何をもって「生きた実感」と言うのでしょう。それは人それぞれです。ゆっくりと美味しいものを味わっている時が至福だというひとも居るでしょう。その料理を創り、供すること、そしてお客様に味わっていただくことこそが、という料理人も居るでしょう。

私の場合はどうでしょうか。それは「いい仕事をすること」。この一言に尽きる。いい仕事の基準として、3つ置いています。「記憶に残る仕事」「本物の会話の産まれる仕事」「基準の変わる仕事」。そういう仕事が本当にできることは、そう多くはありません。けれど「いい仕事ができたな」と思える。そういう瞬間の為に働いているんだなあ、と思えます。

この文章は、私と同じように「良い仕事をすること」。それによって生きた実感が得られるという、そういう人に向けて書かれました。

大切なのは、プロジェクトが上手くいくこと

良い仕事は、完結したひとつひとつのプロジェクトを通じて行われます。プロジェクト。それは、大きな理想・偉大な夢を描き、意志を持って着実に形にすること。始めがあって、終わりがあって、自分と仲間と、そしてお客様との約束を守ること。

イベントやツアーを仲間と共に企画し練り上げ、関係各所と連絡を取って交渉し、場所を押さえ、当日の状況に即応したオペレーションを行うこと。商品とサービスを作り、戦略を立てて収益をあげること。
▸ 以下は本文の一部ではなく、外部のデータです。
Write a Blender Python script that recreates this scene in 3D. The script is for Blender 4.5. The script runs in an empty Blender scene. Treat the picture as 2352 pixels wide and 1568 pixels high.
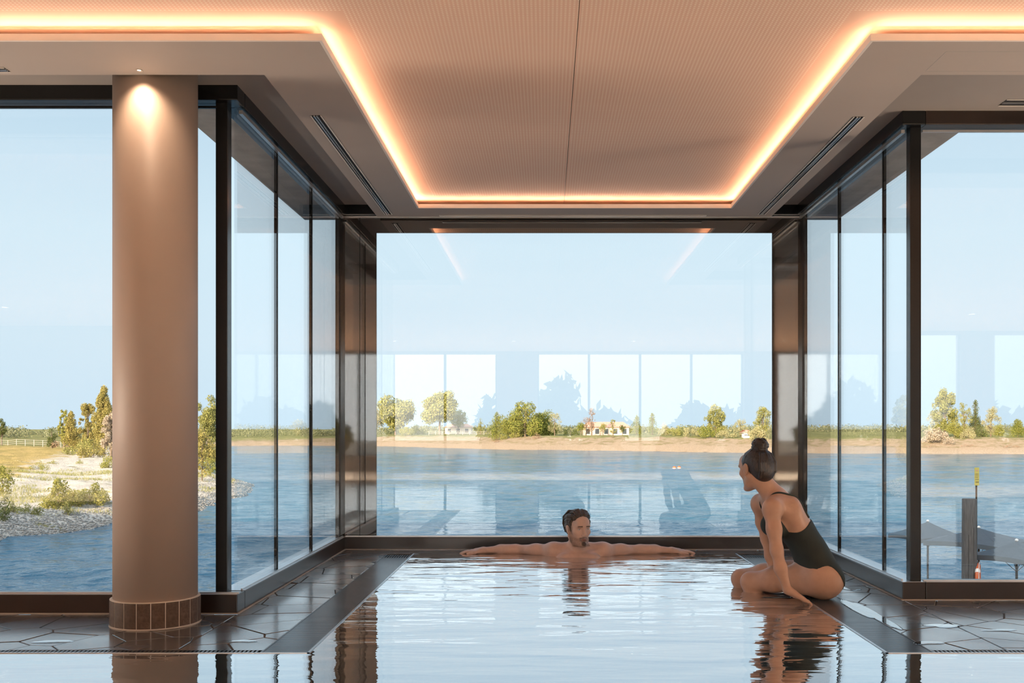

世の中を良く観察し、人の気持ちと人生の背景を推察し、目の前の問題に気づき、解決のためのアイディアを考え、試行錯誤し、やり方を変えて、身近な「あなた」の問題を解決しようとすること。

すべては、良い仕事・良いプロジェクトの「打率」が上がるように。ロジカル・シンキングは、そのうちの、ほんのひとつの技倆に過ぎません。プロジェクトを上手く遂行するために個人として持っておくべき、最低限のスキルにすぎないのです。

ロジカル・シンキングだけでは、よい仕事の遂行には不十分です。いや、文章で学べることすら、それほど多くはない。けれど「これだけは抑えた上でプロジェクトに向かうと良いだろう」と言える、ひとつの体系を炙り出すことは「意味」のある事だと想います。

「ロジカルシンキングことはじめ」では、よい仕事をするための基本的な技術と考え方をあなたに提示します。